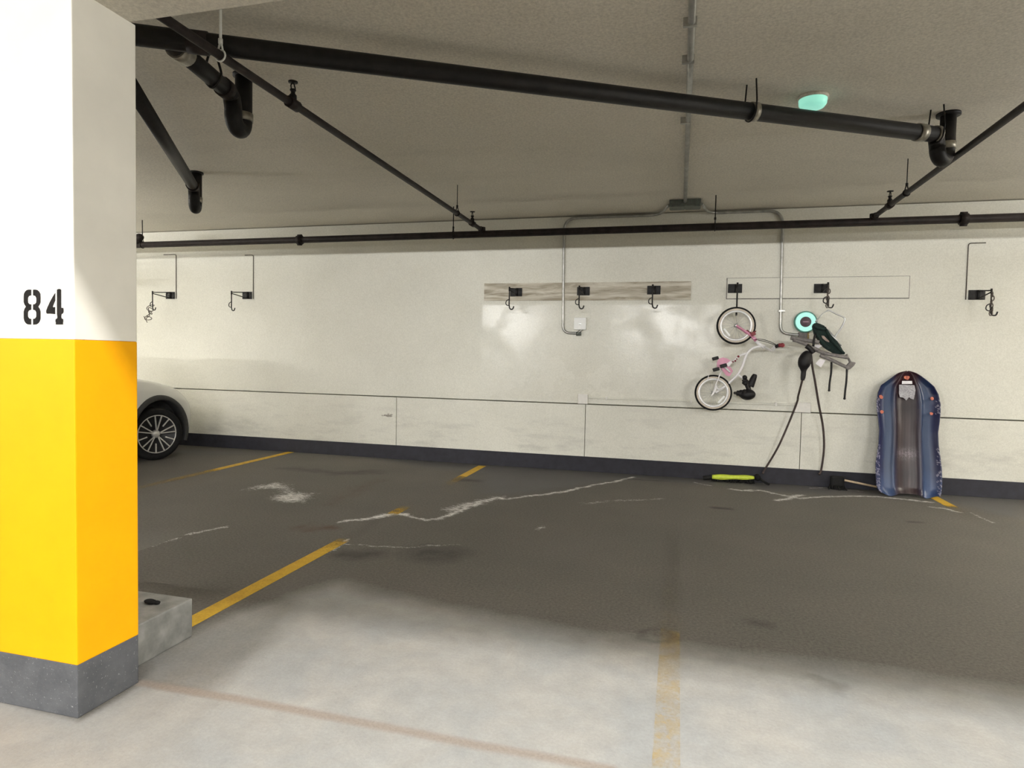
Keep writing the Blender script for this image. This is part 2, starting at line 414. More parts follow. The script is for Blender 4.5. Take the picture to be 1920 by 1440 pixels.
    rc = [(1375, 918), (1398, 921), (1425, 919), (1452, 925), (1485, 932), (1502, 936), (1540, 931), (1580, 930), (1640, 932), (1700, 936), (1742, 941)]
    add(Wh, soft(dline(rc, .12), .06)*.85)
    add(Wh, soft(dline([(1455, 937), (1480, 934), (1500, 928)], .1), .09)*.8)
    add(Wh, soft(dline([(1520, 915), (1560, 914), (1580, 917)], .08), .05)*.65)
    add(Wh, soft(dline([(1590, 919), (1622, 922)], .05), .04)*.55)
    add(Wh, soft(dline([(1745, 951), (1770, 953), (1795, 960)], .06), .06)*.7)
    add(Wh, soft(dline([(1820, 961), (1858, 980)], .06), .04)*.55)
    add(Wh, soft(dline([(1098, 946), (1150, 938), (1240, 936)], .15), .09)*.5)
    add(Wh, soft(dline([(1010, 992), (1016, 988)], .04), .07)*.62)
    add(Wh, soft(dline([(880, 870), (960, 861), (1040, 866)], .2), .07)*.35)
    # oil spots and dark wear
    add(Dk, soft(dline([(1338, 952), (1366, 954)], .05), .07)*1.)
    add(Dk, soft(dline([(1706, 978), (1725, 979)], .05), .05)*.7)
    add(Dk, soft(dline([(550, 878), (620, 888), (700, 884)], .3), .16)*.55)
    add(Dk, soft(dline([(862, 900), (895, 902)], .1), .12)*.75)
    add(Dk, soft(dline([(1180, 899), (1250, 902)], .1), .06)*.6)
    add(Dk, soft(dline([(1405, 1165), (1440, 1172)], .08), .07)*.5)
    add(Dk, soft(np.abs(dline([(1222, 1190), (1224, 1190)], .15)-.09), .035)*.4)
    add(Dk, soft(dline([(645, 1040), (700, 1036)], .2), .16)*.7)
    add(Dk, soft(dline([(790, 1035), (840, 1040)], .25), .22)*.65)
    add(Dk, soft(dline([(1500, 1270), (1560, 1290)], .2), .05)*.4)
    add(Br, soft(dline([(565, 990), (618, 988)], .25), .15))
    add(Br, soft(dline([(620, 945), (700, 900)], .3), .15)*.35)
    # wet strip between crack and wall base
    add(We, poly([(560, 838), (905, 855), (1200, 872), (1925, 920), (1925, 975), (1745, 935), (1500, 925), (1185, 897), (1100, 908), (950, 930), (900, 925), (905, 890), (700, 860)], .15, .25)*.75)
    add(We, soft(dline([(265, 842), (420, 850), (560, 846)], .2), .35)*.6)
    # pale dusting, ragged towards the pillar; lit foreground painted in to the beam's shadow
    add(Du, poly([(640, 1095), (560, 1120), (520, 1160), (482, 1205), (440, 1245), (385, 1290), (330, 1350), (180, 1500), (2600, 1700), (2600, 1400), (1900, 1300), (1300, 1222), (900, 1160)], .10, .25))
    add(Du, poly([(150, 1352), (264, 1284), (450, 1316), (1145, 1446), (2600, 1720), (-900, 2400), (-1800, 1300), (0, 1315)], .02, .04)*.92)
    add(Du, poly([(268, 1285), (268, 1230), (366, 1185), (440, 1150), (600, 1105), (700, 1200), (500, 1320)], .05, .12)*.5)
    joint = [(264, 1281), (450, 1311), (700, 1359), (1000, 1415), (1145, 1443)]
    add(Jo, np.clip(1.6-dline(joint, .015)/.022, 0, 1)*.85)
    for nm, arr in (('marks', (Wh, Dk, Br)), ('soil', (Du, Jo, We))):
        at = me.attributes.new(nm, 'FLOAT_COLOR', 'POINT')
        buf = np.stack([*arr, np.ones(len(V))], 1).astype(np.float32); at.data.foreach_set('color', buf.ravel())
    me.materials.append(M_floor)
    o = bpy.data.objects.new('floor', me); COL.objects.link(o); o['kind'] = 'structure'; WORLD_LOC['floor'] = Vector((0, 0, 0))
    return o
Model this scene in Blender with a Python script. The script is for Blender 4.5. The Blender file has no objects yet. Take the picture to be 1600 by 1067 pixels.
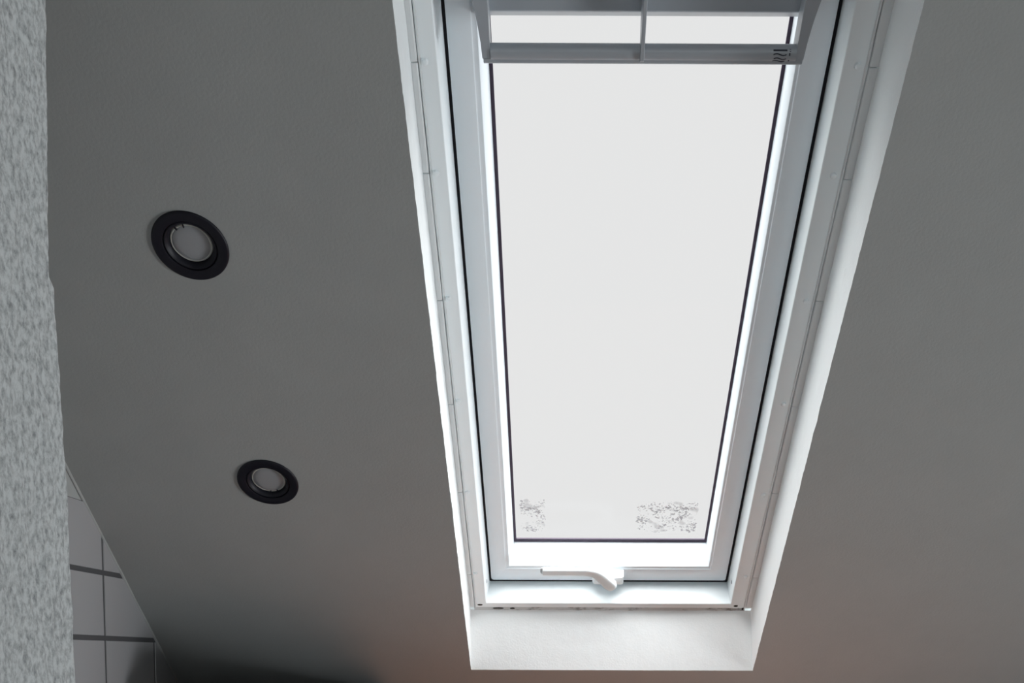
import bpy, bmesh, math, random
from mathutils import Vector, Matrix, noise
random.seed(7)
C = bpy.context.scene.collection
scn = bpy.context.scene

# ------------------------------------------------------------------ camera
EYE = 1.6
F, XP, YP, PITCH, ROLL, YAW, SL = 1714.736, 881.446, 1168.759, .082921, .003683, .001501, .634124
H = 1.25                                   # perpendicular distance from the eye to the sloped ceiling
fw = Vector((math.sin(YAW)*math.cos(PITCH), math.cos(YAW)*math.cos(PITCH), -math.sin(PITCH)))
rt = Vector((math.cos(YAW), -math.sin(YAW), 0)); up = rt.cross(fw)
r2 = rt*math.cos(ROLL)+up*math.sin(ROLL); u2 = -rt*math.sin(ROLL)+up*math.cos(ROLL)
cd = bpy.data.cameras.new('camera'); cam = bpy.data.objects.new('camera', cd); C.objects.link(cam)
m = Matrix.Identity(4)
for i, a in enumerate((r2, u2, -fw)):
    for j in range(3): m[j][i] = a[j]
m.translation = (0, 0, EYE)
cam.matrix_world = m
cd.sensor_width = 36; cd.lens = F/1600*36; cd.clip_start = .02
cd.shift_x = -(XP-800)/1600; cd.shift_y = (YP-533.5)/1600
scn.camera = cam

# ------------------------------------------------------------------ sky, added fill lights, exposure
SKY_LOW, SKY_HIGH, SIDE_FILL, BACK_FILL = .812, 11.5, 9.8, 9.5
w = bpy.data.worlds.new('overcast_sky'); scn.world = w; w.use_nodes = True
nt = w.node_tree; nt.nodes.clear()
tc = nt.nodes.new('ShaderNodeTexCoord')
dot = nt.nodes.new('ShaderNodeVectorMath'); dot.operation = 'DOT_PRODUCT'
dot.inputs[1].default_value = Vector((0, -.42, .91)).normalized()
nt.links.new(tc.outputs['Generated'], dot.inputs[0])
mr = nt.nodes.new('ShaderNodeMapRange'); mr.interpolation_type = 'SMOOTHSTEP'
mr.inputs['From Min'].default_value = .30; mr.inputs['From Max'].default_value = .95
mr.inputs['To Min'].default_value = SKY_LOW; mr.inputs['To Max'].default_value = SKY_HIGH
nt.links.new(dot.outputs['Value'], mr.inputs['Value'])
bg = nt.nodes.new('ShaderNodeBackground'); bg.inputs['Color'].default_value = (1, 1, 1, 1)
nt.links.new(mr.outputs['Result'], bg.inputs['Strength'])
wo = nt.nodes.new('ShaderNodeOutputWorld'); nt.links.new(bg.outputs[0], wo.inputs[0])

def area(name, loc, aim, sx, sy, e, col, spread=180):
    l = bpy.data.lights.new(name, 'AREA'); l.shape = 'RECTANGLE'; l.size = sx; l.size_y = sy
    l.energy = e; l.color = col; l.spread = math.radians(spread)
    o = bpy.data.objects.new(name, l); C.objects.link(o); o.location = loc
    o.rotation_euler = (Vector(aim)-Vector(loc)).to_track_quat('-Z', 'Y').to_euler()
    return o
area('side_fill_light', (3.65, 1.1, .55), (-.8, 1.3, 1.9), 1.1, .8, SIDE_FILL, (.93, .97, 1), 60)  # added fill lamp at the right; the wall has no window there
area('back_fill_light', (.5, -1.56, 1.2), (.5, 1, 1.2), 1.2, 1.3, BACK_FILL, (.93, .98, 1))  # added fill lamp behind the viewer, lifts the room without a real source
scn.view_settings.view_transform = 'Standard'; scn.view_settings.look = 'None'
scn.view_settings.gamma = 1; scn.view_settings.use_curve_mapping = False
scn.view_settings.exposure = 0
scn.cycles.max_bounces = 12; scn.cycles.diffuse_bounces = 8; scn.cycles.transparent_max_bounces = 12
scn.cycles.sample_clamp_indirect = 4

# ------------------------------------------------------------------ helpers
SS, CC = math.sin(SL), math.cos(SL)
def L(u, v, n): return Vector((u, v*CC+(H+n)*SS, EYE-v*SS+(H+n)*CC))
SLOPE = Matrix(((1, 0, 0, 0), (0, CC, SS, H*SS), (0, -SS, CC, EYE+H*CC), (0, 0, 0, 1)))   # (across, down the slope, out of the room)

def tag(o, label=None, cat=None, group=None, kind=None):
    for k, v in (('label', label), ('category', cat), ('group', group), ('kind', kind)):
        if v: o[k] = v
    return o
def empty(name, mat):
    o = bpy.data.objects.new(name, None); C.objects.link(o); o.empty_display_size = .05
    o.matrix_world = mat; return o
def link(name, bm, material, parent=None, smooth=True, bevel=None):
    bmesh.ops.recalc_face_normals(bm, faces=bm.faces[:])
    me = bpy.data.meshes.new(name); bm.to_mesh(me); bm.free()
    for mt in (material if isinstance(material, (list, tuple)) else [material]): me.materials.append(mt)
    o = bpy.data.objects.new(name, me); C.objects.link(o)
    if parent: o.parent = parent
    if bevel:
        b = o.modifiers.new('bevel', 'BEVEL'); b.width = bevel; b.segments = 3; b.limit_method = 'ANGLE'; b.angle_limit = math.radians(35)
    if smooth:
        for p in me.polygons: p.use_smooth = True
        me.set_sharp_from_angle(angle=math.radians(38))
    return o
def box(bm, a, b):
    x0, y0, z0 = a; x1, y1, z1 = b
    v = [bm.verts.new(c) for c in ((x0,y0,z0),(x1,y0,z0),(x1,y1,z0),(x0,y1,z0),(x0,y0,z1),(x1,y0,z1),(x1,y1,z1),(x0,y1,z1))]
    for f in ((0,1,2,3),(4,5,6,7),(0,1,5,4),(1,2,6,5),(2,3,7,6),(3,0,4,7)): bm.faces.new([v[i] for i in f])
def bridge(bm, A, B, closed=True):
    n = len(A)
    for i in range(n if closed else n-1):
        j = (i+1) % n; bm.faces.new((A[i], A[j], B[j], B[i]))
def rect_loop(bm, p, r=.0006, k=3):
    uL, uR, vT, vB, n = p[:5]; r = p[5] if len(p) > 5 else r
    out = []
    for cx, cy, a0 in ((uR-r, vB-r, 0), (uL+r, vB-r, 90), (uL+r, vT+r, 180), (uR-r, vT+r, 270)):
        for i in range(k+1):
            a = math.radians(a0+90*i/k); out.append(bm.verts.new((cx+r*math.cos(a), cy+r*math.sin(a), n)))
    return out
def ring(pts, r=.0006, closed=False):
    bm = bmesh.new(); ls = [rect_loop(bm, p, r) for p in pts]
    for a, b in zip(ls, ls[1:]): bridge(bm, a, b)
    if closed: bridge(bm, ls[-1], ls[0])
    return bm
def lathe(bm, prof, seg=64, c=(0, 0)):
    loops = []
    for r, z in prof:
        loops.append([bm.verts.new((c[0]+r*math.cos(2*math.pi*i/seg), c[1]+r*math.sin(2*math.pi*i/seg), z)) for i in range(seg)])
    for a, b in zip(loops, loops[1:]): bridge(bm, a, b)
    return loops
def prism(bm, poly, fn, a, b):                # poly of 2D points, fn(p, t) -> 3D point
    A = [bm.verts.new(fn(p, a)) for p in poly]; B = [bm.verts.new(fn(p, b)) for p in poly]
    bridge(bm, A, B); bm.faces.new(A); bm.faces.new(B[::-1])

# ------------------------------------------------------------------ materials
def mat(name, col, rough=.5, spec=.5, bumps=(), mottle=None, coat=0):
    m = bpy.data.materials.new(name); m.use_nodes = True; t = m.node_tree; b = t.nodes['Principled BSDF']
    b.inputs['Base Color'].default_value = (*col, 1); b.inputs['Roughness'].default_value = rough
    b.inputs['Specular IOR Level'].default_value = spec; b.inputs['Coat Weight'].default_value = coat
    co = t.nodes.new('ShaderNodeTexCoord'); prev = None
    for sc, st, dist, stretch in bumps:
        mp = t.nodes.new('ShaderNodeMapping'); mp.inputs['Scale'].default_value = stretch
        t.links.new(co.outputs['Object'], mp.inputs[0])
        nz = t.nodes.new('ShaderNodeTexNoise'); nz.inputs['Scale'].default_value = sc; nz.inputs['Detail'].default_value = 4
        t.links.new(mp.outputs[0], nz.inputs['Vector'])
        bp = t.nodes.new('ShaderNodeBump'); bp.inputs['Strength'].default_value = st; bp.inputs['Distance'].default_value = dist
        t.links.new(nz.outputs['Fac'], bp.inputs['Height'])
        if prev: t.links.new(prev.outputs[0], bp.inputs['Normal'])
        prev = bp
    if prev: t.links.new(prev.outputs[0], b.inputs['Normal'])
    if mottle:
        col2, sc, lo, hi, stretch = mottle
        mp = t.nodes.new('ShaderNodeMapping'); mp.inputs['Scale'].default_value = stretch
        t.links.new(co.outputs['Object'], mp.inputs[0])
        nz = t.nodes.new('ShaderNodeTexNoise'); nz.inputs['Scale'].default_value = sc; nz.inputs['Detail'].default_value = 6; nz.inputs['Roughness'].default_value = .68
        t.links.new(mp.outputs[0], nz.inputs['Vector'])
        r = t.nodes.new('ShaderNodeMapRange'); r.inputs['From Min'].default_value = lo; r.inputs['From Max'].default_value = hi
        t.links.new(nz.outputs['Fac'], r.inputs['Value'])
        mx = t.nodes.new('ShaderNodeMix'); mx.data_type = 'RGBA'
        mx.inputs['A'].default_value = (*col, 1); mx.inputs['B'].default_value = (*col2, 1)
        t.links.new(r.outputs[0], mx.inputs['Factor']); t.links.new(mx.outputs['Result'], b.inputs['Base Color'])
    return m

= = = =

**GIVEN PROBLEM**
Begin with the line where "Model this scene" appears and end with the line where "scn = bpy.context.scene" appears. Copy only that stretch, exactly, with no pictures.

**ANSWER BELOW**
Model this scene in Blender with a Python script. The script is for Blender 4.5. The Blender file has no objects yet. Take the picture to be 1600 by 1067 pixels.
import bpy, bmesh, math, random
from mathutils import Vector, Matrix, noise
random.seed(7)
C = bpy.context.scene.collection
scn = bpy.context.scene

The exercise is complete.